Video conferencing continues to be a topic of high interest among companies looking to invest in the technology. However, the growing trend points to a steadily rising demand for video systems offered at low cost to companies. Demand for software-centric products is also on an upward surge.  

This explains the success of businesses like the Blue Jeans Network, a company that offers software along with cloud based solutions. In the year 2013 alone, the company saw a growth rate of 500 percent. This was accompanied by a 50 percent spike in the usage of the company’s technology. By January of last year, the number of monthly subscribers for Blue Jeans had already reached 100 percent.


According to the “The Cloud, Videoconferencing, and You” article from the Webtorials site, virtualization is what happens when a software application isn’t dependent on its hardware. This makes it possible to install the software on a standard server. In the video conferencing space, what this means is a virtualized multipoint control unit or MCU. This virtualized MCU could then be installed on standard server all on its own, effectively killing the need for any MCU device or infrastructure to support it. This is, of course, great news for companies who want the technology but despise the hardware—and its associated mountain of costs—that video conferencing used to need before it could operate.  

Here are some of the possible advantages that virtualized solutions can offer:

       1. Cost

With no need for expensive hardware anymore, companies can get huge, huge savings out of the deal. Running technologies the likes of web based conferencing could now happen without companies needing to clean out the bank or shell out a chunk of their capital just to buy and upgrade the necessary hardware. It’s a pretty dramatic reduction in costs, which is, again, great news for companies looking to get the technology.

      2. Flexibility

With a virtualized solution, initiating video conferencing at a new location feels closer to activating a service rather than the exhausting, stressful and often demanding process of having to build, maintain as well as patch up and regularly upgrade the structure, when it comes to a video communication network infrastructure wholly reliant on hardware.  

      3. Scalability

In the case of a virtualized solution, there is no need to spend so much capital just to increase the system’s capacity. The only thing required, in this case, is additional licenses. Server blades must also be supplied in order to provide for the current demand.

      4. Future proofing

In the past, companies were forced to engage in a perpetual game of catch-up when it came to hardware. It was a sore point. No sooner had you upgraded than a new update materialized out of the blue, which effectively turned the company’s newly-bought upgrade into an obsolete piece of hardware. Now, virtualized solutions do away with a great deal of these problems. Companies no longer have to worry about needing to upgrade anything or even update anything.

Cloud Computing

Services classified under cloud computing cover those offered by companies such as Amazon, VMware and Rackspace. These services cover such things as raw computational processing. Data storage online is also included. Cloud computing services are basically huge racks of standard servers located at a number of server farms spread a good distance apart. All these racks are configured for online access. This allows any sort of program that could be installed on a standard server—like a virtualized MCU, for instance—to be installed up on a cloud service. So long as the standard server is operating in a company’s data center, this type of connection then becomes possible.

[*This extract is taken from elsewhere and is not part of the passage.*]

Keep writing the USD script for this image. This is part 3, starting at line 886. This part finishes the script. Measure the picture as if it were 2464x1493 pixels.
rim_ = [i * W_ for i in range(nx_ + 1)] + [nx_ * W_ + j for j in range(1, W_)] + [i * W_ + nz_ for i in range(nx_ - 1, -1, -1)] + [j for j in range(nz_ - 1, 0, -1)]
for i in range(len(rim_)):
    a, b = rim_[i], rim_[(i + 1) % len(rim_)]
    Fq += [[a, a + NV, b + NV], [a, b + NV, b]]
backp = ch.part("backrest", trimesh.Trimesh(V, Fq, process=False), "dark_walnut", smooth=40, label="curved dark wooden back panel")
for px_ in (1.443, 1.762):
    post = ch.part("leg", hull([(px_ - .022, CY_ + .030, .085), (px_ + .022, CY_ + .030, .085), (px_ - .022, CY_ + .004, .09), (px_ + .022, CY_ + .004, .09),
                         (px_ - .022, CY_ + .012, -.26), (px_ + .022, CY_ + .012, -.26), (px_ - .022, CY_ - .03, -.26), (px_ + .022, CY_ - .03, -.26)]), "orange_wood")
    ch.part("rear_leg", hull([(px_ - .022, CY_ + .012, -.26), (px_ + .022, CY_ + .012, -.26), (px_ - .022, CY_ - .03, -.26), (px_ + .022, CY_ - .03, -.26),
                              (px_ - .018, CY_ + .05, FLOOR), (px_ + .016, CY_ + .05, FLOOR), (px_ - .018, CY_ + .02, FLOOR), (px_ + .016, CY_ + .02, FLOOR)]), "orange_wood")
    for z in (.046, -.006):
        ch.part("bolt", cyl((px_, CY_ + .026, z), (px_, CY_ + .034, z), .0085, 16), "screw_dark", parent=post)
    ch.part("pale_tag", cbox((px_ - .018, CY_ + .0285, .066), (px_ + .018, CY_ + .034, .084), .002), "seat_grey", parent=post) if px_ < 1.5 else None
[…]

Cloud Computing Plus Virtualization

So when cloud computing is put together with virtualization, or with the virtualized software, the results are pretty much obvious. By combining these two, companies can have the means to support video conferencing technology that has no need for an expensive, constantly-upgraded hardware network. The combination of virtualized software and cloud computing also makes it possible for internal servers to process virtualized solutions.